Barroso é o relator do inquérito que investiga o suposto pagamento de propina na edição, por Temer, do decreto que alterou as regras do setor portuário. Para assessores do governo, Temer foi transformado em “vítima de ativismo judicial”. A irritação do governo começou já com o pedido da procuradora-geral da República, Raquel Dodge, para incluir Temer nas investigações que apuram o repasse de R$ 10 milhões para o PMDB pela Odebrecht. O STF atendeu ao pedido.
Oficialmente, a Secretaria de Comunicação Social divulgou nota informando que o presidente dará à imprensa (!) “total acesso” às informações do extrato bancário dele. No mundo político, o Planalto escalou o zagueiro Carlos Marun para dar uma canelada em Barroso. “Mais do que irritação, (o sentimento) é (de) indignação”, corou o ministro da Secretaria de Governo, uma dessas peças inventadas pela atual administração.
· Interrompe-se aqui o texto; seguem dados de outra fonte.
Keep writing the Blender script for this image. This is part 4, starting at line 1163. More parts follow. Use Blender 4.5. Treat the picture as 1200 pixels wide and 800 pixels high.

Marun não foi perguntado, mas não deve considerar “ativismo judicial” o fato de Temer ter escolhido a advogada Samantha Ribeiro Meyer para ocupar, até maio de 2020, uma poltrona no Conselho de Administração da estatal binacional Itaipu. Coisa fina, os jetons na estatal (pagamentos mensais a conselheiros) são de 27.000 reais. Samantha é ex-mulher de Gilmar Mendes. O assento de Itaipu é cobiçado em todos os governos. Nas administrações petistas, um personagem controverso tinha assento cativo no conselho da estatal: João Vaccari Neto.
Exercício de memória: Gilmar Mendes foi quem concedeu prazo extra à Polícia Federal para concluir as investigações sobre o envolvimento do senador Aécio Neves em supostas irregularidades em Furnas, subsidiária da Eletrobras em Minas Gerais. Aécio é suspeito de ter recebido propinas, por intermédio do ex-diretor de Furnas, Dimas Toledo, a partir de dinheiro desviado em contratos com empresas terceirizadas. Pesa sobre o senador tucano a suspeita de corrupção passiva e lavagem de dinheiro.
Enquanto isso, o ex-diretor-geral da PF que foi afastado depois de insistir, como Marun, que o processo dos Portos não ia dar em nada, anda tendo dificuldades de gozar sua promoção. O ministério das Relações Exteriores informou que a nomeação de Fernando Segóvia como adido na Itália seguiu um rito anômalo. Geralmente, o processo de nomeação para o cargo de adido em Roma dura meses, mas foi encurtado para dois dias. Além disso, a nomeação de Segovia desrespeitou regras internas da PF, segundo as quais ele só poderia assumir como adido na Itália em 2020. Itamaratecas da velha escola, que resistem a Serra, Aloysio Nunes, e ao Itamaraty made in America, dizem que houve açodamento e pressa do presidente Michel Temer na escolha. Por que será?
“Parece que muitos insistem em lançar flechas contra nós”, lamentou Marun. Flechas, não, Marun. Estacas.